Guest Blog: Theodora van der Beek

In this blog post, Theodora van der Beek writes about her character, The Bearded Lady, coming out as a cis female and what that means in our society. Don’t miss The Adventures of the Bearded Lady on April 4-5 at 7:15pm.

Get your tickets here. 

The Adventures of the Bearded Lady is about a bearded lady with a shameful secret – her beard is stuck on with glue. Struggling to find a place in this world she travels over land and sea, trying on different guises as she goes. The show is about loss, heartbreak, and the pathway to accepting yourself as you are. A misguided understanding of what it means to be female in a patriarchy had persuaded her a beard was a necessity for her to ‘be someone’ and be loved.

I recently watched a video where a mother discussed how her son had solemnly come out to her as straight; in a way this is the bearded lady’s coming out as cis female, in a world that forces those who don’t want to have to, to decide what gender they are.
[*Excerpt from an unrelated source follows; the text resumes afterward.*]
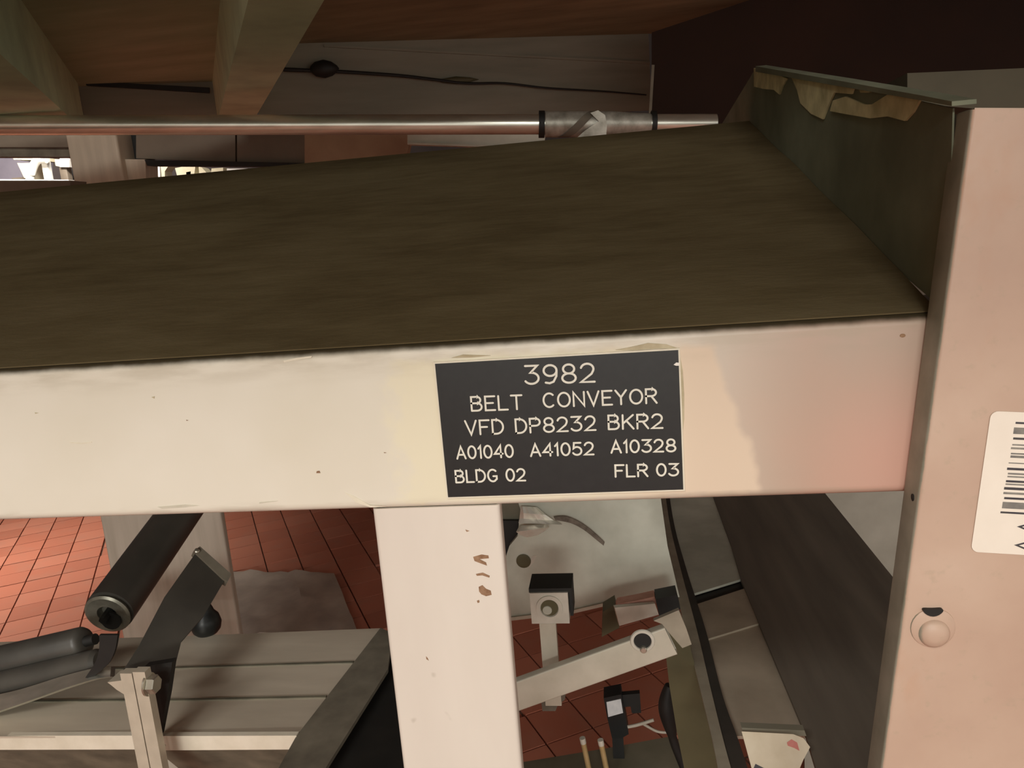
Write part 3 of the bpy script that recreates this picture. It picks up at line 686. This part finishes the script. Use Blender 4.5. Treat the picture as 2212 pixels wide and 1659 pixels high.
p1 = pansec(338, 640, (822, 1357, 395, 1374), 'grey pan section with raised ribs, right of the bolted flanges')
p0 = pansec(-420, 292, (380, 1374, -160, 1392), 'grey pan section left of the bolted flanges')
# bolted upright flanges
YFL = .585
fg = empty('bolted_flanges', P(330, 1690, YFL), 'two upright steel flanges bolted together between the pan sections', 'flange')
for a_, b_ in (((259, 1455), (284, 1454)), ((286, 1452), (312, 1450))):
    q0, q1 = P(*a_, YFL), P(*b_, YFL); zb_ = 0.0
    bm = bmesh.new(); prism(bm, [V((q0.x, YFL, q0.z)), V((q1.x, YFL, q0.z)), V((q1.x, YFL, zb_)), V((q0.x, YFL, zb_))], (0, .009, 0)); link('flange', bm, 'flange', fg, False, .0022)
bp = P(320, 1478, YFL + .0045)
lathe('washer', bp, (1, 0, 0), [(0, 0), (0, .0105), (.0018, .0105), (.0018, 0)], 'bolt', fg, 24)
lathe('bolt_head', bp + V((.002, 0, 0)), (1, 0, 0), [(0, 0), (0, .0085), (.0062, .0085), (.007, .0075), (.007, 0)], 'bolt', fg, 6, False)
bp2 = P(340, 1618, YFL + .01); lathe('bolt_head', bp2, (1, 0, 0), [(0, 0), (0, .006), (.005, .006), (.006, .004), (.006, 0)], 'flange', fg, 6, False)
slab('ear', [P(x_, y_, YFL + .012) for x_, y_ in ((232, 1474), (262, 1470), (268, 1500), (252, 1490), (240, 1480))], (0, .02, 0), 'flange', fg, .001)
slab('dark_wedge', [P(x_, y_, YFL + .03) for x_, y_ in ((312, 1440), (372, 1430), (362, 1500), (345, 1590), (337, 1606), (326, 1540))], (0, .008, 0), 'dark', fg)  # dark triangle between flange and pan
# pan side rail and the dark strip right of it
tag(slab('pan_side_rail', [PZ(x_, y_, zp + .002) for x_, y_ in ((822, 1356), (848, 1368), (838, 1445), (690, 1680), (590, 1680), (640, 1590))], (0, 0, -.004), 'dkrail', None, .002), 'grimy dark rail running back along the right edge of the grey pan', 'rail')
tag(slab('lower_black_sheet', [PZ(x_, y_, zp - .012) for x_, y_ in ((830, 1362), (960, 1366), (1010, 1760), (640, 1760))], (0, 0, -.01), 'dark', None), 'black sheet below the grimy rail, left of the cream leg', 'belt')
# long black roller
ra, rb = P(234, 1324, .80), P(436, 1085, .80)
dY = None
rb = P(404, 1085, 1.03)
rd = (rb - ra).normalized()
rl = empty('return_roller', ra, 'long black roller slanting up behind the beam with a grey bearing cap', 'roller')
Lr = (rb - ra).length + .12
lathe('roller_tube', ra, rd, [(.004, .0235), (.004, .029), (Lr, .029), (Lr, 0)], 'roller', rl, 36)
lathe('end_cap', ra, rd, [(.006, .0235), (-.002, .028), (-.004, .025), (-.003, .0125), (.006, .011), (.006, 0)], 'rollcap', rl, 32)
lathe('shaft', ra, rd, [(-.014, 0), (-.014, .005), (.01, .005)], 'dark', rl, 6, False)
cap2 = ra - rd * .001
slab('bearing_cover', [ra - rd * .0042 + V((.004, 0, -.008)) + (BX * 0 + V((.013 * math.cos(t), 0, .011 * math.sin(t)))) for t in [i * math.pi / 8 for i in range(16)]], rd * .003, 'dark', rl)
# hanger bar crossing in front of it
A1, A2, A3 = P(430, 1184, .76), P(492, 1242, .755), P(262, 1452, .625)
hn = (A2 - A1).cross(A3 - A1).normalized()
if hn.dot(CAM - A1) < 0: hn = -hn
hb = empty('hanger_bar', A3, 'dark flat hanger bar leaning in front of the long black roller', 'bar')
slab('bar', [PN(x_, y_, A1, hn) for x_, y_ in ((430, 1184), (492, 1242), (440, 1330), (392, 1385), (374, 1455), (340, 1462), (300, 1462), (262, 1454), (300, 1395), (355, 1290))], hn * -.006, 'hanger', hb, .001)
slab('end_lip', [PN(x_, y_, A1 + hn * .003, hn) for x_, y_ in ((418, 1190), (432, 1180), (500, 1240), (492, 1256), (482, 1250), (428, 1199))], hn * -.012, 'dkrail', hb, .0015)
sp_ = PN(426, 1189, A1 + hn * .005, hn); lathe('rivet', sp_, hn, [(-.003, .003), (0, .003), (.001, .002), (.0013, 0)], 'bolt', hb, 12)
# black knob by the pan
kb = P(452, 1342, .86); kz = zp
kb = PZ(448, 1366, zp)
lathe_k = lathe('knob', V((kb.x, kb.y, zp)), (0, 0, 1), [(0, 0), (0, .013), (.004, .0165), (.012, .0185), (.021, .0165), (.027, .012), (.032, .0105), (.037, .0085), (.039, 0)], 'plate_black', p1, 28)
tag(lathe_k, 'glossy black knob')
# short rollers at the left
ga, gb = P(-110, 1453, .70), P(186, 1385, .70); gd = (gb - ga).normalized(); Lg = (gb - ga).length
g1 = empty('guide_roller', ga, 'short black guide roller entering from the left edge over the pan', 'roller')
lathe('roller_tube', ga, gd, [(0, 0), (0, .0165), (Lg - .006, .0165), (Lg - .002, .0145), (Lg, .011), (Lg, 0)], 'roller', g1, 32)
lathe('shaft', gb, gd, [(0, .006), (.012, .006), (.012, 0)], 'dark', g1, 12)
ga2, gb2 = P(-90, 1498, .68), P(216, 1428, .68); gd2 = (gb2 - ga2).normalized(); L2 = (gb2 - ga2).length
g2 = empty('lower_guide_roller', ga2, 'lower black roller tucked under the short guide roller at the left edge', 'roller')
lathe('roller_tube', ga2, gd2, [(0, 0), (0, .0135), (L2 - .004, .0135), (L2, .010), (L2, 0)], 'roller', g2, 28)
ribbon('curved_guide', [P(x_, y_, .66) for x_, y_ in ((-60, 1512), (40, 1490), (130, 1462), (200, 1444), (240, 1440))],
       [P(x_, y_, .64) for x_, y_ in ((-60, 1556), (40, 1522), (130, 1490), (200, 1468), (238, 1462))], (0, .006, -.004), 'pipe', g2)
tag(ribbon('black_strap', [P(x_, y_, .645) for x_, y_ in ((214, 1372), (214, 1400), (206, 1430), (184, 1464))], [P(x_, y_, .645) for x_, y_ in ((254, 1372), (248, 1405), (232, 1436), (196, 1466))], (0, .003, 0), 'dark'),
    'black curved strap hanging between the guide rollers and the hanger bar', 'strap')
# grey film on the floor
bm = bmesh.new(); nx, ny = 14, 10
c00, c10, c01, c11 = PZ(480, 1380, .004), PZ(775, 1375, .004), PZ(495, 1240, .004), PZ(722, 1244, .004)
g_ = [[bm.verts.new(c00.lerp(c10, i / nx).lerp(c01.lerp(c11, i / nx), j / ny) + V((0, 0, .012 + .02 * abs(math.sin(i * 1.1 + j * .7)) * random.random()))) for i in range(nx + 1)] for j in range(ny + 1)]
for j in range(ny):
    for i in range(nx): bm.faces.new((g_[j][i], g_[j][i + 1], g_[j + 1][i + 1], g_[j + 1][i]))
r_ = bmesh.ops.extrude_face_region(bm, geom=bm.faces[:])
for v in r_['geom']:
    if isinstance(v, bmesh.types.BMVert): v.co.z -= .012
tag(link('plastic_sheet', bm, 'film', None, True), 'crumpled grey plastic sheet lying on the red tile floor', 'sheet')

# ------------------------------------------------------------------ lower right: parallel lower conveyor
ZQ = .85
lc = empty('lower_conveyor', PZ(1740, 1640, ZQ), 'lower conveyor with a wide dark belt running back at the right', 'conveyor')
slab('belt', [PZ(x_, y_, ZQ) for x_, y_ in ((1506, 975), (1545, 1085), (1580, 1180), (1600, 1250), (1640, 1347), (1740, 1585), (1775, 1700), (2330, 1700), (1960, 1285), (1790, 1075), (1706, 972))], (0, 0, -.006), 'belt2', lc)
zd = ZQ - .002
slab('side_sheet', [PZ(x_, y_, zd) for x_, y_ in ((1425, 990), (1550, 990), (1600, 1085), (1620, 1150), (1650, 1236), (1480, 1288), (1434, 1090))], (0, 0, -.004), 'gplate', lc)  # given a paler material to offset the shade it lies in
slab('side_sheet', [PZ(x_, y_, zd) for x_, y_ in ((1484, 1312), (1660, 1254), (1700, 1328), (1516, 1384))], (0, 0, -.004), 'deck2', lc)
slab('side_sheet', [PZ(x_, y_, zd - .003) for x_, y_ in ((1512, 1384), (1700, 1328), (1752, 1588), (1590, 1590), (1566, 1555), (1540, 1500))], (0, 0, -.004), 'deck2', lc)
slab('seam', [PZ(x_, y_, zd - .006) for x_, y_ in ((1470, 1280), (1650, 1226), (1665, 1280), (1480, 1330))], (0, 0, -.002), 'dark', lc)
Lp = [(1415, 990), (1426, 1115), (1449, 1220), (1480, 1359), (1515, 1499), (1540, 1604), (1556, 1690)]
Mp = [(1428, 990), (1444, 1115), (1468, 1220), (1505, 1359), (1538, 1499), (1564, 1604), (1588, 1690)]
Rp = [(1436, 990), (1453, 1115), (1480, 1220), (1524, 1359), (1560, 1499), (1597, 1604), (1625, 1690)]
ZS = ZQ + .012
ribbon('edge_strip', [PZ(x_, y_, ZS) for x_, y_ in Lp], [PZ(x_, y_, ZS) for x_, y_ in Mp], (0, 0, -.003), 'strip', lc)
ribbon('rubber_edge', [PZ(x_, y_, ZS - .004) for x_, y_ in Mp], [PZ(x_, y_, ZS - .004) for x_, y_ in Rp], (0, 0, -.004), 'stripdk', lc)
slab('side_web', [P(x_, y_, .96) for x_, y_ in ((1430, 1345), (1474, 1398), (1490, 1394), (1516, 1499), (1542, 1604), (1560, 1700), (1486, 1700), (1463, 1586), (1446, 1481))], (0, .006, 0), 'olive', lc)
bxm = PZ(1800, 1300, ZQ)
for yy in (1.0, 1.6): box('leg', (bxm.x, yy, (ZQ - .006) / 2), (.05, .05, ZQ - .006), 'deck2', lc, .002)
rim0 = [P(x_, y_, .80) for x_, y_ in ((1602, 1572), (1738, 1578), (1742, 1590), (1606, 1584))]
slab('rim', rim0, (0, .01, 0), 'web', lc, .001)
tg = empty('card_tag', P(1670, 1660, .79), 'cream card tag with a red mark under the lower conveyor sheet', 'tag')
tgp = P(1670, 1600, .79); tn = V((0, -.8, .45)).normalized()
slab('card', [PN(x_, y_, tgp, tn) for x_, y_ in ((1602, 1580), (1714, 1586), (1736, 1595), (1750, 1614), (1735, 1642), (1715, 1690), (1632, 1690))], tn * -.0025, 'tag', tg)
slab('red_mark', [PN(x_, y_, tgp + tn * .0004, tn) for x_, y_ in ((1700, 1604), (1710, 1597), (1722, 1604), (1727, 1622), (1716, 1616), (1702, 1611))], tn * -.0006, 'red', tg)
slab('dark_corner', [PN(x_, y_, tgp + tn * .0004, tn) for x_, y_ in ((1628, 1660), (1632, 1650), (1660, 1664), (1664, 1690), (1634, 1690))], tn * -.0006, 'ink', tg)
bxl = PZ(1790, 1075, ZQ).x + .004; bq = [P(1900, 960, 1.85), P(1900, 1440, 1.85)]
tag(slab('back_plate', [V((bxl, 1.85, bq[0].z)), V((bxl + .5, 1.85, bq[0].z)), V((bxl + .5, 1.85, 0)), V((bxl, 1.85, 0))], (0, .01, 0), 'backpl'), 'plain grey back plate beyond the dark lower belt, beside the post', 'plate')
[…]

I believe unravelling these preconceived ideas of what it means to be a man or a woman will benefit everyone, and the future will be more fluid and happier for all, even those who already fit solidly into society’s definition of what they are.

Like all my shows it’s also about storytelling and theatre – how we consume through film and TV as well as how we present ourselves to the world. In the past, art was done by talented men painting powerful male leaders and beautiful women; those were the stories that came out of famous art. That limits all of us in different ways – men must be powerful, women must be beautiful and artists are male. Men must make money and women must make babies. What if I want to be powerful and beautiful and make money and have babies and be an artist? What then?

You can’t have everything so I’ve started with being an artist, because in this day and age, even if you don’t have a beard, you still can.

This picture was taken by artist Imogen Webb, who is creating a series of portraits of women, to recreate the grand portraits traditionally of important men that you might find in stately homes and other listed buildings.